Sinto-me mais livre, realmente, porque quando estava a escrever o "Pain Is Beauty" fiz a escolha consciente de não impor restrições a este projeto e comecei a experimentar com mais eletrónica e mais sons. Enquanto banda, divertimo-nos a tocar as músicas, e pareceu-nos que as pessoas aceitaram as alternâncias entre a música mais folk e acústica e os sons mais pesados, por isso tenho a sorte de ter tido esse apoio. Inicialmente, a minha música era muito pessoal - demasiado pessoal - e por isso comecei a escrever sobre outros temas. O "Abyss" é um álbum muito interno e, sob essa perspectiva, é mais íntimo do que os outros, mas ainda assim canto sobre as histórias de outras pessoas. Os momentos mais pessoais estão escondidos em meia dúzia de linhas ao longo do álbum. Um verso como “I go to him in paths of dreams” é sobre pensar em alguém quando estás a adormecer, na esperança de sonhares com essa pessoa. 

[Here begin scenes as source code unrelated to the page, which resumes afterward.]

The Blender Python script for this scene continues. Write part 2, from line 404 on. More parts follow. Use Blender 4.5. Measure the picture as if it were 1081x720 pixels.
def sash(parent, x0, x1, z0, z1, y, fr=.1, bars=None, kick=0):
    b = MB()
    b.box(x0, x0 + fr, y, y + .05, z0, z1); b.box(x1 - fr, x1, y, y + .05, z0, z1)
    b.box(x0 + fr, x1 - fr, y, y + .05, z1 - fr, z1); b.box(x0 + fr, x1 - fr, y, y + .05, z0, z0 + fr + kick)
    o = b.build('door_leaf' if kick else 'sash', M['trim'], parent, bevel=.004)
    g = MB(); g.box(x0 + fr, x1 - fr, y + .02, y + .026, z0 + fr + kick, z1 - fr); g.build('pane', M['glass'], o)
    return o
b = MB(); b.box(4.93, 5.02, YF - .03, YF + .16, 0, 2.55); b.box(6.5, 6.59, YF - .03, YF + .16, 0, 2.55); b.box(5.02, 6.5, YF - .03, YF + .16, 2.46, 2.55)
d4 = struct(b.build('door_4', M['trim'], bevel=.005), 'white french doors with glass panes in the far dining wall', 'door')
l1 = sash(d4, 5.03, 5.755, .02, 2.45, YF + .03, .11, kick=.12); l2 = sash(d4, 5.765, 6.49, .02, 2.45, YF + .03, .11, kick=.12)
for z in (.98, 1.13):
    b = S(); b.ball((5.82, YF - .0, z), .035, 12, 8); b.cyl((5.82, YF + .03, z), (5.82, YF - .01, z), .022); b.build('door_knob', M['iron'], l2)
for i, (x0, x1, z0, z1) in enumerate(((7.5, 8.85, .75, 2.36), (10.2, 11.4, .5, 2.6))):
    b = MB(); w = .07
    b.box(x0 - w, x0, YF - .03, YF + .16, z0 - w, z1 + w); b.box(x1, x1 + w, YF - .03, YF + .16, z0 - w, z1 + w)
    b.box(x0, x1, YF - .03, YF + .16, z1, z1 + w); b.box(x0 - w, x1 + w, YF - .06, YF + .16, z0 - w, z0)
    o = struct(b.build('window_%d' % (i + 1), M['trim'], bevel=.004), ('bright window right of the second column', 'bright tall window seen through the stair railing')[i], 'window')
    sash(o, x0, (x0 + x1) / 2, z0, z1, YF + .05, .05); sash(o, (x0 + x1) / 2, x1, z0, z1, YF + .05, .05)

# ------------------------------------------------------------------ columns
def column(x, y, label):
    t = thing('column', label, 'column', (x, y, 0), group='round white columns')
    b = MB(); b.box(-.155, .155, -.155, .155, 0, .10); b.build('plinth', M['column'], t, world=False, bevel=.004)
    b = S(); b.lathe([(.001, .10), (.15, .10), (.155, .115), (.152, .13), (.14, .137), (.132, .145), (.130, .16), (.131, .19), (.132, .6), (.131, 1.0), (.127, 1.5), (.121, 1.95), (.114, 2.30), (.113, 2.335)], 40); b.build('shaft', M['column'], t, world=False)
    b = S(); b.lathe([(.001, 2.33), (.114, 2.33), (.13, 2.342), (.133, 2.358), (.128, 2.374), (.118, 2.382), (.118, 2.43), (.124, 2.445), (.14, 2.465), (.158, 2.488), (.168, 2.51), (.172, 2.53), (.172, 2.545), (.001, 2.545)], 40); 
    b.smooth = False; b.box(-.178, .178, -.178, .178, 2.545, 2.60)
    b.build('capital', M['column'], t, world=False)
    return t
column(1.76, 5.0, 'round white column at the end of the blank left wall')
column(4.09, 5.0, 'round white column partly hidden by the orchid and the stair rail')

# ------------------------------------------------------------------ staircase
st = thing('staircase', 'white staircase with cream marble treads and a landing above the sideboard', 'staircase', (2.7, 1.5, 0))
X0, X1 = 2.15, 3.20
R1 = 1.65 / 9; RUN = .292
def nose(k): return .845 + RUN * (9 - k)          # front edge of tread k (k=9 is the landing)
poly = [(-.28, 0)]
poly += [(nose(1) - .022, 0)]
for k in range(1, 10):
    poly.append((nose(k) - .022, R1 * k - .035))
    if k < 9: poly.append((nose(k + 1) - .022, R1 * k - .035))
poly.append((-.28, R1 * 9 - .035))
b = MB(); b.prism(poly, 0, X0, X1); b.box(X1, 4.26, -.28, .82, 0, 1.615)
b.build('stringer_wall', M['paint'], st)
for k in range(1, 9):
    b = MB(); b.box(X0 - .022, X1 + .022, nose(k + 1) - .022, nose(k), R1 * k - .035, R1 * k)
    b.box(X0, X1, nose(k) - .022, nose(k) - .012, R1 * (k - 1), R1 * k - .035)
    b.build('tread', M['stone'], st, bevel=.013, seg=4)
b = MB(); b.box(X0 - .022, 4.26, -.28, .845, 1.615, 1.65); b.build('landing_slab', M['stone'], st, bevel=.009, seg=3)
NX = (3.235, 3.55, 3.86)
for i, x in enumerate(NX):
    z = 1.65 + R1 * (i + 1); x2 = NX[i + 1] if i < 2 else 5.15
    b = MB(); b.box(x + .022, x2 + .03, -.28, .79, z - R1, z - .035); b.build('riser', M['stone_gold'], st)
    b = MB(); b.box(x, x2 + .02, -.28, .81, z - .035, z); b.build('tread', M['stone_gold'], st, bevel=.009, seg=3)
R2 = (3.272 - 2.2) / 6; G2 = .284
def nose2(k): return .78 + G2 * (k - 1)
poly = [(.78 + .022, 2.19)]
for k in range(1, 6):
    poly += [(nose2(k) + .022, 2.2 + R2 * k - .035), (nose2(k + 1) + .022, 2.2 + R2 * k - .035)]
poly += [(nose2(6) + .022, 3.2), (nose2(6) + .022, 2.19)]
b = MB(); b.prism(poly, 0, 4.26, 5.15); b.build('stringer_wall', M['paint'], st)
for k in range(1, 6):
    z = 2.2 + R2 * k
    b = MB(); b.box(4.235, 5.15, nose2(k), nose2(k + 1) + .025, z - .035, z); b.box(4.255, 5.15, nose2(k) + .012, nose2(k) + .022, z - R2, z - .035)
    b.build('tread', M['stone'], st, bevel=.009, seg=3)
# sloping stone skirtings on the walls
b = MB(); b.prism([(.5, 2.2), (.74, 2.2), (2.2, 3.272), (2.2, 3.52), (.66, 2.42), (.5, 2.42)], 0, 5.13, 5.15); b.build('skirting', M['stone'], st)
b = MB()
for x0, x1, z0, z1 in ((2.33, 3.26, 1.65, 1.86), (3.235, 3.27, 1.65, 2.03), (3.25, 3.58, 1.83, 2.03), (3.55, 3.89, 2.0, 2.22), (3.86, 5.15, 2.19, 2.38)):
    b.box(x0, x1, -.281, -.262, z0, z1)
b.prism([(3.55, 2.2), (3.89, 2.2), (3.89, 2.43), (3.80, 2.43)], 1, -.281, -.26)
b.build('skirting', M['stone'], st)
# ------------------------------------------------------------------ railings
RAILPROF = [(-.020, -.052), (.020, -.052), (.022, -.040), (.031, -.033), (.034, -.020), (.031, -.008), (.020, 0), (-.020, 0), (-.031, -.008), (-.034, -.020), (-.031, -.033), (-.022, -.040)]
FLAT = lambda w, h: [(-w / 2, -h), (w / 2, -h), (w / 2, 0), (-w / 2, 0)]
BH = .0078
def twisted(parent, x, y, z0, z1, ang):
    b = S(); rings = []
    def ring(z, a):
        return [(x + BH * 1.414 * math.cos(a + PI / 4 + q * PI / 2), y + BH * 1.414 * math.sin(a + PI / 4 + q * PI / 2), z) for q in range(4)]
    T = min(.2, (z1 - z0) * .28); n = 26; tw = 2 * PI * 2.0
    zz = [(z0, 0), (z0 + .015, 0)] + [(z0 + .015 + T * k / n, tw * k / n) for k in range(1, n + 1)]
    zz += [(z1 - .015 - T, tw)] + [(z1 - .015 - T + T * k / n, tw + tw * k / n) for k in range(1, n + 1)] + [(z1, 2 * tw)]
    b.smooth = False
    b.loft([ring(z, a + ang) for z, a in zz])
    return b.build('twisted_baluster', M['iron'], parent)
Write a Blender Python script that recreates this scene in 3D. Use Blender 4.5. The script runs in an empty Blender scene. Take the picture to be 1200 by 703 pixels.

M.I. - Fazeres o "Lone" [filme de Mark Pellington lançado em 2014] teve algum impacto na tua música? A estética pode ser descrita como surrealista e onírica e, nesse aspecto, parece semelhante ao "Abyss".

Aprendi muito ao fazer esse filme, e é possível que explorar tanto os sonhos e as memórias tenha inspirado um pouco do "Abyss", mas são diferentes sentimentos, abordagens completamente diferentes.


M.I. - Outra arte que parece ter afectado a tua carreira é a fotografia. Tens feito sessões fotográficas bastante glamorosas, o que parece incomum para alguém com dificuldade em expor-se.

Comecei a fazer sessões fotográficas com amigos, só por diversão, e às vezes ainda as faço assim, mas outras vezes levo-as mais a sério e tento criar personagens ou algum tipo de extensão da minha música através de imagens ou da moda. E identifico-me muito com alguns designers de moda, e gosto de sentir que certas roupas são como uma armadura que ajuda a enfrentar o mundo.